TO BE DONE ▸
Only the lines from the one containing "Model this scene" down to the one containing "vs.exposure = 0.0" should be printed, exactly as they stand, ends included.

DATA EXCERPTS ▸
-- begin --
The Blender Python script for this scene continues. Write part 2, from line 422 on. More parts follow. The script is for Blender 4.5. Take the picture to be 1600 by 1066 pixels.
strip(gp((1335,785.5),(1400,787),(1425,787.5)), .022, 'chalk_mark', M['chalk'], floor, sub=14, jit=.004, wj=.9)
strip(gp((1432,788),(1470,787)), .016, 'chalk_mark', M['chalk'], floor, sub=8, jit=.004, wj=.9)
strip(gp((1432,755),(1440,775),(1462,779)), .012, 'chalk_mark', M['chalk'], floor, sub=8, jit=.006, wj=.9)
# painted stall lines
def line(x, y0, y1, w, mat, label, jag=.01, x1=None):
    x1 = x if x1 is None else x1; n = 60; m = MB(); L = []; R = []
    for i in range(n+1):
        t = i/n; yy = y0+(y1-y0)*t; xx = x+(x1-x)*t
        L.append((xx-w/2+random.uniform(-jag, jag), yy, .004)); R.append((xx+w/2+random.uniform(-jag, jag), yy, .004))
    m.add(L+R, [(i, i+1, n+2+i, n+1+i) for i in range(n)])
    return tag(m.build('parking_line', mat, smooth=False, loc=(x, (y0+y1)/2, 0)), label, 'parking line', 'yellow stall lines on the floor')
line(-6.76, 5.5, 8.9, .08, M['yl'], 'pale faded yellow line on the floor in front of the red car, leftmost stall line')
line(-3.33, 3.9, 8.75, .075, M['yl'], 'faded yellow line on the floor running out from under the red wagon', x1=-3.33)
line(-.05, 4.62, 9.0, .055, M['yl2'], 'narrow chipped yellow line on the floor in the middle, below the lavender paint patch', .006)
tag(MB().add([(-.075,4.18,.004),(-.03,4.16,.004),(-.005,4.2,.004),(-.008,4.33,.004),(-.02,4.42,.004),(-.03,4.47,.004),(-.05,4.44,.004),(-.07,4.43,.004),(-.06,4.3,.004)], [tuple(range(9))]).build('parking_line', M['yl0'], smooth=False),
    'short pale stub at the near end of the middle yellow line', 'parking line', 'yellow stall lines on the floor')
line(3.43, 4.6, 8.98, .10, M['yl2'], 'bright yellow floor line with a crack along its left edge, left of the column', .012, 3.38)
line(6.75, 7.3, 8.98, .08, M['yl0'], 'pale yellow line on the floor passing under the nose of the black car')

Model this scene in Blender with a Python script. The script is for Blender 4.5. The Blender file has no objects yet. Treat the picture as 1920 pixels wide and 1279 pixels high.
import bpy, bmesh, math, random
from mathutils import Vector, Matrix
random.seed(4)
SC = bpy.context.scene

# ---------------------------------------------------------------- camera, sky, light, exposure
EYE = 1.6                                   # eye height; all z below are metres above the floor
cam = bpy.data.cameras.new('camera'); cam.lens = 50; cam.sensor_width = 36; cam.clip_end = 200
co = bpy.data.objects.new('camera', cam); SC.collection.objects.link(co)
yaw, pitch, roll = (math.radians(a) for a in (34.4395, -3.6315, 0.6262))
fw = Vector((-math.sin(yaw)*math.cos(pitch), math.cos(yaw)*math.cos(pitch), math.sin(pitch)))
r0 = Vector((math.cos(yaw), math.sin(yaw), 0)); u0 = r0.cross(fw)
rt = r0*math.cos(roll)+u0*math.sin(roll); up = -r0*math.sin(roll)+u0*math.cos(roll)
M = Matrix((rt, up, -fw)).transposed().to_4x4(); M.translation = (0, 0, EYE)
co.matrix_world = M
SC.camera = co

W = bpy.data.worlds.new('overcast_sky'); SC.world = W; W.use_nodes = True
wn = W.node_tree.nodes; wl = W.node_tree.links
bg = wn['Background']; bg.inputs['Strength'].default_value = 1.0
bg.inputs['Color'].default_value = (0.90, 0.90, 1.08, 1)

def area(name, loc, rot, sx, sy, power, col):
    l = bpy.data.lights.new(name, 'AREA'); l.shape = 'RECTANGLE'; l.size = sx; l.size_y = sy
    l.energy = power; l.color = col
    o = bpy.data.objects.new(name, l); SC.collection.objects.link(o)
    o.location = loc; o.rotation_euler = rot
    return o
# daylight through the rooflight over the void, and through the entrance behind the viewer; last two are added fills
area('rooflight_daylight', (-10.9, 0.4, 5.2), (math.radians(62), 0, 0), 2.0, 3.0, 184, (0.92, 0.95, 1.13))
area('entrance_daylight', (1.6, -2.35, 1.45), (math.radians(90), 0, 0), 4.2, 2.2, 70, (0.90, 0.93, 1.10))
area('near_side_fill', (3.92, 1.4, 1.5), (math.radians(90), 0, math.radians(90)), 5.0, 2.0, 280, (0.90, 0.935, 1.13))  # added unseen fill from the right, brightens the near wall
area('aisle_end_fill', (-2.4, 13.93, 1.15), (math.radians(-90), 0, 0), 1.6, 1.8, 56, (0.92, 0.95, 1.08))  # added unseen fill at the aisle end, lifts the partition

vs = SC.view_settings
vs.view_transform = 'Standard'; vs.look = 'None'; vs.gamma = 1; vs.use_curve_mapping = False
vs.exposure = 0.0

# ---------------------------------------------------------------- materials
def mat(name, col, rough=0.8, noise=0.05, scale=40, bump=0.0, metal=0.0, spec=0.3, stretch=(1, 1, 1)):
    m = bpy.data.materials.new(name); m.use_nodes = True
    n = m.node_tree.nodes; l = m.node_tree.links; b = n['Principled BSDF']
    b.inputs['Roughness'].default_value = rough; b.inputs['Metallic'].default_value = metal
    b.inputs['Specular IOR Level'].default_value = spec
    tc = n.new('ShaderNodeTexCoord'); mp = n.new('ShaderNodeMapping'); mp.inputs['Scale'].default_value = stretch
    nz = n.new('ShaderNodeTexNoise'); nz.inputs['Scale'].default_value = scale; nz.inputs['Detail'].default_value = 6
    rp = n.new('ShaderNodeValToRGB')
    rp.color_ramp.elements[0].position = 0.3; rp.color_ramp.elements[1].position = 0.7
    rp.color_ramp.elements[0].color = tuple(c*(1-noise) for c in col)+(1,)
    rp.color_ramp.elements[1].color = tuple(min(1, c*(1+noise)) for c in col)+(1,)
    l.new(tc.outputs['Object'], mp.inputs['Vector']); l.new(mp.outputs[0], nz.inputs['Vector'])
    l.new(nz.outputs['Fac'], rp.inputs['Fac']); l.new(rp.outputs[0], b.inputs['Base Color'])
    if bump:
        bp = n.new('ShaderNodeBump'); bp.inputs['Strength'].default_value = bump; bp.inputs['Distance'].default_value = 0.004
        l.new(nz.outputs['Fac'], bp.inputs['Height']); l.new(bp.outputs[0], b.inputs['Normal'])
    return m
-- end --
REPLY ▸
Model this scene in Blender with a Python script. The script is for Blender 4.5. The Blender file has no objects yet. Treat the picture as 1920 pixels wide and 1279 pixels high.
import bpy, bmesh, math, random
from mathutils import Vector, Matrix
random.seed(4)
SC = bpy.context.scene

# ---------------------------------------------------------------- camera, sky, light, exposure
EYE = 1.6                                   # eye height; all z below are metres above the floor
cam = bpy.data.cameras.new('camera'); cam.lens = 50; cam.sensor_width = 36; cam.clip_end = 200
co = bpy.data.objects.new('camera', cam); SC.collection.objects.link(co)
yaw, pitch, roll = (math.radians(a) for a in (34.4395, -3.6315, 0.6262))
fw = Vector((-math.sin(yaw)*math.cos(pitch), math.cos(yaw)*math.cos(pitch), math.sin(pitch)))
r0 = Vector((math.cos(yaw), math.sin(yaw), 0)); u0 = r0.cross(fw)
rt = r0*math.cos(roll)+u0*math.sin(roll); up = -r0*math.sin(roll)+u0*math.cos(roll)
M = Matrix((rt, up, -fw)).transposed().to_4x4(); M.translation = (0, 0, EYE)
co.matrix_world = M
SC.camera = co

W = bpy.data.worlds.new('overcast_sky'); SC.world = W; W.use_nodes = True
wn = W.node_tree.nodes; wl = W.node_tree.links
bg = wn['Background']; bg.inputs['Strength'].default_value = 1.0
bg.inputs['Color'].default_value = (0.90, 0.90, 1.08, 1)

def area(name, loc, rot, sx, sy, power, col):
    l = bpy.data.lights.new(name, 'AREA'); l.shape = 'RECTANGLE'; l.size = sx; l.size_y = sy
    l.energy = power; l.color = col
    o = bpy.data.objects.new(name, l); SC.collection.objects.link(o)
    o.location = loc; o.rotation_euler = rot
    return o
# daylight through the rooflight over the void, and through the entrance behind the viewer; last two are added fills
area('rooflight_daylight', (-10.9, 0.4, 5.2), (math.radians(62), 0, 0), 2.0, 3.0, 184, (0.92, 0.95, 1.13))
area('entrance_daylight', (1.6, -2.35, 1.45), (math.radians(90), 0, 0), 4.2, 2.2, 70, (0.90, 0.93, 1.10))
area('near_side_fill', (3.92, 1.4, 1.5), (math.radians(90), 0, math.radians(90)), 5.0, 2.0, 280, (0.90, 0.935, 1.13))  # added unseen fill from the right, brightens the near wall
area('aisle_end_fill', (-2.4, 13.93, 1.15), (math.radians(-90), 0, 0), 1.6, 1.8, 56, (0.92, 0.95, 1.08))  # added unseen fill at the aisle end, lifts the partition

vs = SC.view_settings
vs.view_transform = 'Standard'; vs.look = 'None'; vs.gamma = 1; vs.use_curve_mapping = False
vs.exposure = 0.0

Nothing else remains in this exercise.